### SET PROBLEM
Answer with a single number: the count of lines that include the string "script".

### INPUT RECORDS
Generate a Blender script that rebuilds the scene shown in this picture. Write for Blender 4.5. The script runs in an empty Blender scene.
--
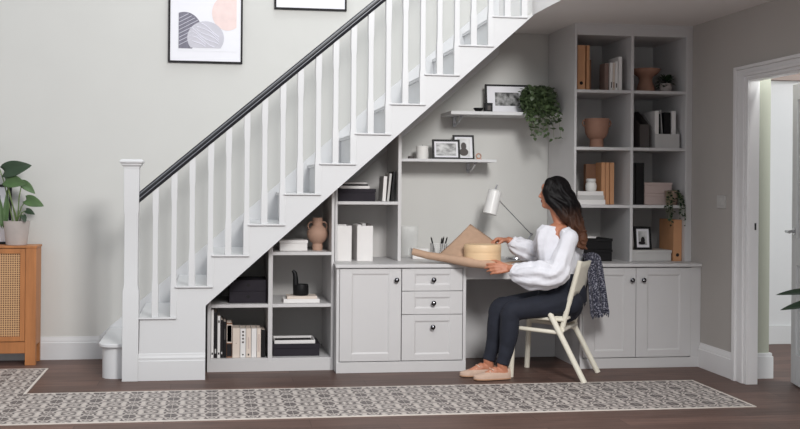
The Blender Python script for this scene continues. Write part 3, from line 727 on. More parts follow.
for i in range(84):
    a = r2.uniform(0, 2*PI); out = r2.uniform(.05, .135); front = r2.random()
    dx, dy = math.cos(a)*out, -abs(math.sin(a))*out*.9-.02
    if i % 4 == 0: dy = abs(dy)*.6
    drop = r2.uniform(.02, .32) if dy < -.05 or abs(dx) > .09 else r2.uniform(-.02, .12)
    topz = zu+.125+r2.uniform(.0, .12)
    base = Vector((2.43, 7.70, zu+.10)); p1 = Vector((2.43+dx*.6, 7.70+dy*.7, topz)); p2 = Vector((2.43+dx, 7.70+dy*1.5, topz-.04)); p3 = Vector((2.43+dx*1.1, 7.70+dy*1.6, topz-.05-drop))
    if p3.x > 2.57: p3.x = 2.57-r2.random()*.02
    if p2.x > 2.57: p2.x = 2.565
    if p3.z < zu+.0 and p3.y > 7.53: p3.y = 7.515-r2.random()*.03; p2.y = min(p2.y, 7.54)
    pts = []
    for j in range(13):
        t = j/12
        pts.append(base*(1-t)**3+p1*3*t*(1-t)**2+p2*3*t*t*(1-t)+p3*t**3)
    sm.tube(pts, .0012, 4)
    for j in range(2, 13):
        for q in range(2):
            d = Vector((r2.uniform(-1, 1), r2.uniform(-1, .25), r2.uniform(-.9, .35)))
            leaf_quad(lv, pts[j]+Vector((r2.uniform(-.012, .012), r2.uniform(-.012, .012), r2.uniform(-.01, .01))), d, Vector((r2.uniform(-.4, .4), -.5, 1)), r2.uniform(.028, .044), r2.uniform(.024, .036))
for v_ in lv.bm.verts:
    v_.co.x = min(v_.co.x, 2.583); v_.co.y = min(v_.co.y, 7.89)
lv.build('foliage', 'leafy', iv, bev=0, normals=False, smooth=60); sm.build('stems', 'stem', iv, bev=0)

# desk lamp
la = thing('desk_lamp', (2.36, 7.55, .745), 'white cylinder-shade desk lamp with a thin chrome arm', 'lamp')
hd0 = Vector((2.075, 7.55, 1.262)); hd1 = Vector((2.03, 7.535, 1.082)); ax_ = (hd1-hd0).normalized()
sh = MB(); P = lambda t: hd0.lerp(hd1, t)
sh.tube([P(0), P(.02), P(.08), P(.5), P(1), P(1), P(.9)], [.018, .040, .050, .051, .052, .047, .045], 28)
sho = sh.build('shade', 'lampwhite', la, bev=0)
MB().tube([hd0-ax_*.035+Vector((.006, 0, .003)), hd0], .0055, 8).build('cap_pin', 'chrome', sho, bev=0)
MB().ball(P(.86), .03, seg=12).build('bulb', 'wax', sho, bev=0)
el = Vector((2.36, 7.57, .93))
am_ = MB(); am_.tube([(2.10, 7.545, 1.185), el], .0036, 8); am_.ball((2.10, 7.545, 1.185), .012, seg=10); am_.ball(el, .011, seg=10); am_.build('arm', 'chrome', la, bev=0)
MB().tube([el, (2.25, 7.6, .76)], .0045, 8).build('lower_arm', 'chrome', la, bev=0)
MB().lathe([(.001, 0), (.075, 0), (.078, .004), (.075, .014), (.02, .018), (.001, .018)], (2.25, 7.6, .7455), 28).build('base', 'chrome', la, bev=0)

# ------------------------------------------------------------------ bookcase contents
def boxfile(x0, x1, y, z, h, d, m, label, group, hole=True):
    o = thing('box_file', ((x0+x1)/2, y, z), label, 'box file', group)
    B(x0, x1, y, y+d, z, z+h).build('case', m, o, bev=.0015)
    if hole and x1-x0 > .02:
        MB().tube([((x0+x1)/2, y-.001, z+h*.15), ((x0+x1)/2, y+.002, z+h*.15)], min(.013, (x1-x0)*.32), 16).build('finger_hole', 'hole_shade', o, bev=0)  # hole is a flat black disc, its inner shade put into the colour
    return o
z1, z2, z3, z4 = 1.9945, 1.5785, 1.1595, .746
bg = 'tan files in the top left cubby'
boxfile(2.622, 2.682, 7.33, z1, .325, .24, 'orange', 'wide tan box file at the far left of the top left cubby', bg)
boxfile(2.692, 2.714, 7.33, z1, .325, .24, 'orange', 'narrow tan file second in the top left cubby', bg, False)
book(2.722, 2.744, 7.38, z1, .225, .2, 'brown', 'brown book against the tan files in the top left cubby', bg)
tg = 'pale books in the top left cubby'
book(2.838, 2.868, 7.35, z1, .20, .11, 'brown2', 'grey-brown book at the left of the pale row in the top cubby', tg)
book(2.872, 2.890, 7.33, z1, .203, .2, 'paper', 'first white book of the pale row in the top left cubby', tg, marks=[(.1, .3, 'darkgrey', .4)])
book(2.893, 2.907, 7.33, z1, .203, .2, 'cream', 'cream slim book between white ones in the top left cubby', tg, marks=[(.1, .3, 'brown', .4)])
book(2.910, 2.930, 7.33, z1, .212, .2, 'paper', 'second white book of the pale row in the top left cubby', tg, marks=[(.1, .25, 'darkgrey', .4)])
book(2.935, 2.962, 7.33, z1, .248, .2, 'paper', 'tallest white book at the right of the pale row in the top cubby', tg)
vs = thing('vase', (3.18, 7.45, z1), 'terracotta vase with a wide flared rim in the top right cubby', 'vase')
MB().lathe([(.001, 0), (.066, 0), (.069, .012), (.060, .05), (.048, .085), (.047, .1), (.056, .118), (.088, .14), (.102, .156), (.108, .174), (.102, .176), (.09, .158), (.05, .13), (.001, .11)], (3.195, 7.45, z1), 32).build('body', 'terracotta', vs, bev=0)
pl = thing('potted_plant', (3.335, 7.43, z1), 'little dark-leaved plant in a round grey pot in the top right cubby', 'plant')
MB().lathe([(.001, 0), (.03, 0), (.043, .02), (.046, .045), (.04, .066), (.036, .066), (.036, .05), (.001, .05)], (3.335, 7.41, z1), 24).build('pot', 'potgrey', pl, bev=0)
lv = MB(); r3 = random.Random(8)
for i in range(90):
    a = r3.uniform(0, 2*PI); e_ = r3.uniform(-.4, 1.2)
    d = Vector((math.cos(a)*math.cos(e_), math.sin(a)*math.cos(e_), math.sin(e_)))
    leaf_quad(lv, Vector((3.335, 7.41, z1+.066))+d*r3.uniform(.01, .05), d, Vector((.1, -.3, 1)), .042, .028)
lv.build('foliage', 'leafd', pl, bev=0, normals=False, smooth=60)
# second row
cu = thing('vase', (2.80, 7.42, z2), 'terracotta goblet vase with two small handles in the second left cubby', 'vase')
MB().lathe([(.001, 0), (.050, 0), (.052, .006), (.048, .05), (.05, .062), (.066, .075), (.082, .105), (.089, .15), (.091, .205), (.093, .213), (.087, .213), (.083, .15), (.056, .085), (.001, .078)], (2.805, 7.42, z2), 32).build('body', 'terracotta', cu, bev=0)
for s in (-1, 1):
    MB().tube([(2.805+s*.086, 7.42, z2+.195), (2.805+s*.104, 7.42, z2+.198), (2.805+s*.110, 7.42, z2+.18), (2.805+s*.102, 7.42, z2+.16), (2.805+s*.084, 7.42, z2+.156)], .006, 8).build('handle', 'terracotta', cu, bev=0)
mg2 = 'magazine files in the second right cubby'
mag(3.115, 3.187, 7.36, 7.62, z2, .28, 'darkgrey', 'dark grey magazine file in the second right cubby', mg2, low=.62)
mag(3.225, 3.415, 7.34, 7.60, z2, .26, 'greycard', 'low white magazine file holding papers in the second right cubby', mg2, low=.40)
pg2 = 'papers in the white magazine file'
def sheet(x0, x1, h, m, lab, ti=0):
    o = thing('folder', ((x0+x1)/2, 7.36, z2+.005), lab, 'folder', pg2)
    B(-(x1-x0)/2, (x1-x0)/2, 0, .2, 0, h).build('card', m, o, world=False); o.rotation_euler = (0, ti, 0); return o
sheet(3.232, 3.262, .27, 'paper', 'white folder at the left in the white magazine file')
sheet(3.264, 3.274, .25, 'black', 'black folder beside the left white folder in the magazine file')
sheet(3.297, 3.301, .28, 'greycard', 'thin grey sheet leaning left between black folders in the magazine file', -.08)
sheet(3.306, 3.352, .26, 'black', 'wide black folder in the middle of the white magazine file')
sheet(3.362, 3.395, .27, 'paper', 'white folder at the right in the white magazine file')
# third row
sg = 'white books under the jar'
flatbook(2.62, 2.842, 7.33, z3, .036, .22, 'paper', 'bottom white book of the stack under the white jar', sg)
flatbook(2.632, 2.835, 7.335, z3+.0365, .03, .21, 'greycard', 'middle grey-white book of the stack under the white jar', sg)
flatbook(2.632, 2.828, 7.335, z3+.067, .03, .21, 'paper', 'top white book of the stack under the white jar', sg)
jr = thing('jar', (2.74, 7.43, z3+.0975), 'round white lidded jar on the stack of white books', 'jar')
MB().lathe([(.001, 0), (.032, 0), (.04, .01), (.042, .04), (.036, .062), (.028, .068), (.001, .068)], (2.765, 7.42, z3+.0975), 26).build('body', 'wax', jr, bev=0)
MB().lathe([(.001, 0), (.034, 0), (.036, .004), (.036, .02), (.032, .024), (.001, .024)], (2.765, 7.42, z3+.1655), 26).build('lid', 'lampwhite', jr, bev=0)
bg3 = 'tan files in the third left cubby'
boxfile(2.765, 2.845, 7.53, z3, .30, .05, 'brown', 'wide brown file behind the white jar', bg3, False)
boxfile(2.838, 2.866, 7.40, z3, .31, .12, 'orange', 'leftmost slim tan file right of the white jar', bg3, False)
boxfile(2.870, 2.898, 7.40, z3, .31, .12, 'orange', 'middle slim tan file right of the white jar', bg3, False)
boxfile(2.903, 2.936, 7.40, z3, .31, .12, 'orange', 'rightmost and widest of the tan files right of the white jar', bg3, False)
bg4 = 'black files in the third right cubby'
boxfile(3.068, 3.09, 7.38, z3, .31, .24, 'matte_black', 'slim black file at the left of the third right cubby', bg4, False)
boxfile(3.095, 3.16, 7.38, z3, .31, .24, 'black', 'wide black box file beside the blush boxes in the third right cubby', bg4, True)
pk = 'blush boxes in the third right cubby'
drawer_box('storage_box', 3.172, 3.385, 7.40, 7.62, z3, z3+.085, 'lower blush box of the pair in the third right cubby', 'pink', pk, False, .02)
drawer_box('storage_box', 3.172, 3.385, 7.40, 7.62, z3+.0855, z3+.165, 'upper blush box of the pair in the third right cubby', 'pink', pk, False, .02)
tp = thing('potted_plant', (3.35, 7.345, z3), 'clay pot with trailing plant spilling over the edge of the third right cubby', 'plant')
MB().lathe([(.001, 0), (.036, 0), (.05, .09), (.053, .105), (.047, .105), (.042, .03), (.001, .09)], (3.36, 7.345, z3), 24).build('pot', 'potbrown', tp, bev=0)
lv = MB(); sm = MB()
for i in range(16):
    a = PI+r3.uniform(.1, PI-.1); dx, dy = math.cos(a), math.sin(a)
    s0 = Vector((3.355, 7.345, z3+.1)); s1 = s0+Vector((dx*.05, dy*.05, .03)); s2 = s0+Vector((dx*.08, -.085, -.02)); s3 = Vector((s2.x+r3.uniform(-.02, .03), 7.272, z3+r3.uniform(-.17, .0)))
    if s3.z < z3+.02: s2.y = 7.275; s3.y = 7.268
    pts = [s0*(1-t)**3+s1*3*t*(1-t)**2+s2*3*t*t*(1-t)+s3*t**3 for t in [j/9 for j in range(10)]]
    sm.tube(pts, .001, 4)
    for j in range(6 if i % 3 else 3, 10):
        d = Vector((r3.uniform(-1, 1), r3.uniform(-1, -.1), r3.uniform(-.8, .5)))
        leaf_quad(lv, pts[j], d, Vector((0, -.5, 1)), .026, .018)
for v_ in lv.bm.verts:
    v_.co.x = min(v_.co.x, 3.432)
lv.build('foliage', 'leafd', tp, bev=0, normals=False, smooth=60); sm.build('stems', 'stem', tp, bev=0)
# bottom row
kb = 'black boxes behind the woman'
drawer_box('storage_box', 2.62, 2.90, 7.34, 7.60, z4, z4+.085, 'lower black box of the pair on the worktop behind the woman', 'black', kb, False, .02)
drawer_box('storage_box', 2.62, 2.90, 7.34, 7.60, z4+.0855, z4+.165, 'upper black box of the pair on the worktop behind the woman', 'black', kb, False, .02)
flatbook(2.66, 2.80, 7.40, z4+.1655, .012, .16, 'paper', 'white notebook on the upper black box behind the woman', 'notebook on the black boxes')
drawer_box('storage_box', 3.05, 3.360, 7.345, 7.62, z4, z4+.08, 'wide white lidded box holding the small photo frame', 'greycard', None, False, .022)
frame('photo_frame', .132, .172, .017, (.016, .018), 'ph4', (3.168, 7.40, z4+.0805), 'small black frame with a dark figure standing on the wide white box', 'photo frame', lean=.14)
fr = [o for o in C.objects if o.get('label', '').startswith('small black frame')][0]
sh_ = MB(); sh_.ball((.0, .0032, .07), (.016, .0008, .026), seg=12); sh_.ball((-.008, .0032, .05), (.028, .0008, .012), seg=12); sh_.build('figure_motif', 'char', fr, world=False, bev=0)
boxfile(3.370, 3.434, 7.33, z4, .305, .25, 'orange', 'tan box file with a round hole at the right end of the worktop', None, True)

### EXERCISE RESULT
2